Let’s start from the beginning. Upon arrival to New York KK put huge pressures on her new husband to come up with a plan for parenting and living situations. She expected her husband to jump in to whatever whims she had come up with. From the beginning KK proved herself to be unsure of what she wanted, but demanded that her feelings were put into consideration. Yet, she weighed more heavily on the advice of her family and the demands of her career.
Over the course of the following episodes, I laughed as every time the cameras were on KK she was either crying or stuffing her mouth (mostly stuffing). This brought great amusement to me. Despite Kris changing his life to fit into hers, he stayed true to his priorities of being an athlete, while trying to assimilate as a member of the Kardashian clan.

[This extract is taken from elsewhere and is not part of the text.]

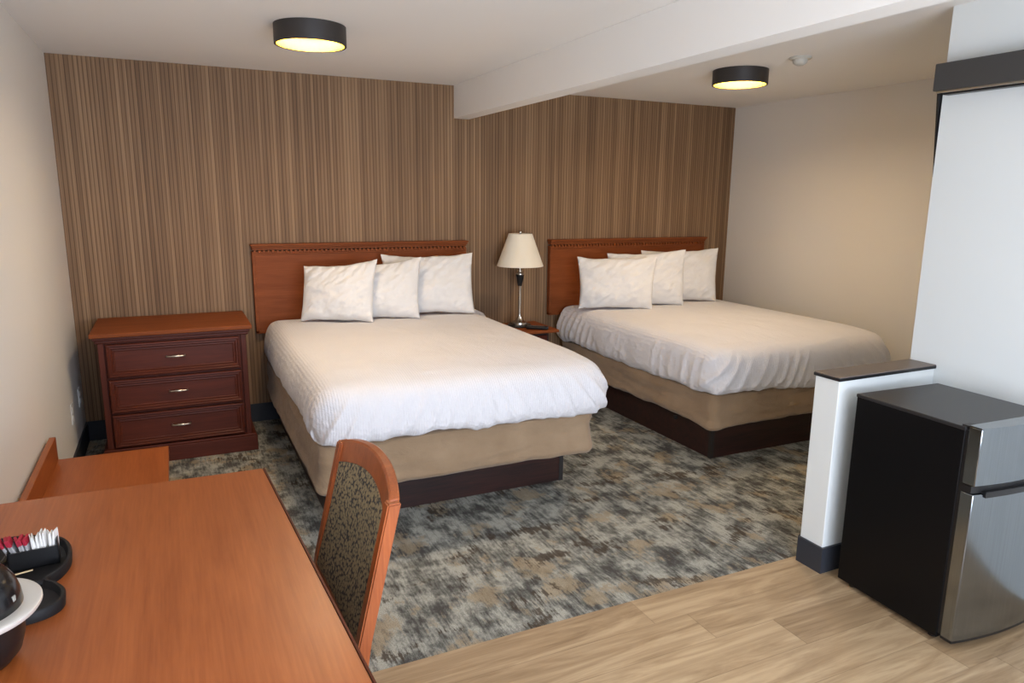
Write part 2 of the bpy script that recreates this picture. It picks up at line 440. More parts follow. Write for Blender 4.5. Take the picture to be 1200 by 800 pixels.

In the end, KK made no attempt to really deal with the strife that had grown between them. She obsessed with what was wrong with him and never noticed what was wrong with her. Not once was she open and honest about what she was feeling. Not once did she communicate what she needed from him to make the marriage work.
You may wonder why I care so much about this. Well, my own failed marriage makes me curious to learn the right and wrong way to be in a committed relationship. Although I had the same concerns as KK, I told my ex almost religiously of my needs and what he could do to make things better for me.
I also incorporated his needs into my routine to show my level of commitment. I’m not talking about cancelling a few appearances. I left a job that offered excitement and a nice salary. I moved to a city which I knew I hated. I stopped smoking and using any recreational substances. Everyday in my marriage I tried new things to enliven our relationship. I poured my money into him, and our home hoping all these acts of dedication would remedy the situation.
When KK says “I tried,” I call bullshit. For example, when her sister-in-law was in town, she did not make an effort to spend time with her. KK blamed the tension between her and Kris, yet made no effort to have one on one time with her in-law. That was rude.
In the last few episodes, KK had plenty of opportunities to express her unhappiness to Kris, instead she distanced herself and began to fixate on what was missing. Uh, honesty and communication was missing. Why was it so easy to tell her sisters how unhappy she was in the marriage, yet didn’t have the same conversation with her husband.
KK made no effort. I hope this shame and embarrassment keeps her out of the limelight. Whether you agree with me or not, look at the example she had made to all the young women who look up to her. Not only do they have to spend hours fixating on their physical appearance and covering their many flaws, they have to give up when it gets tough. Kim Kardashian is a disgrace.
As for the rest of the Kardashian’s… I’m happy for Kourtney and Scott and the coming addition to their family. Let’s hope they get one parents looks, not the weird mix like Mason. I hope Khloe gets to be a mother. I’m doubtful, but would like to see Rob get a life. The matriarch, Kris, really needs to retire and stop being a stage mom (who has taken the stage).
Before I end I want to make a comment on all these celebrity couples that have recently ended. Please stop making these women look like victims. Like JLo and her choice of a controlling husband, she knew what she was doing. Katy Perry married a mad man, duh! I haven’t read the article on Heidi and Seal, but I can’t imagine he was that bad.
In my opinion a victim is someone unknowing or unwilling to participate. Even though my ex belittled me and took advantage of my generosity, I was not a victim. I was just plain stupid! We are adults. Take some responsibility!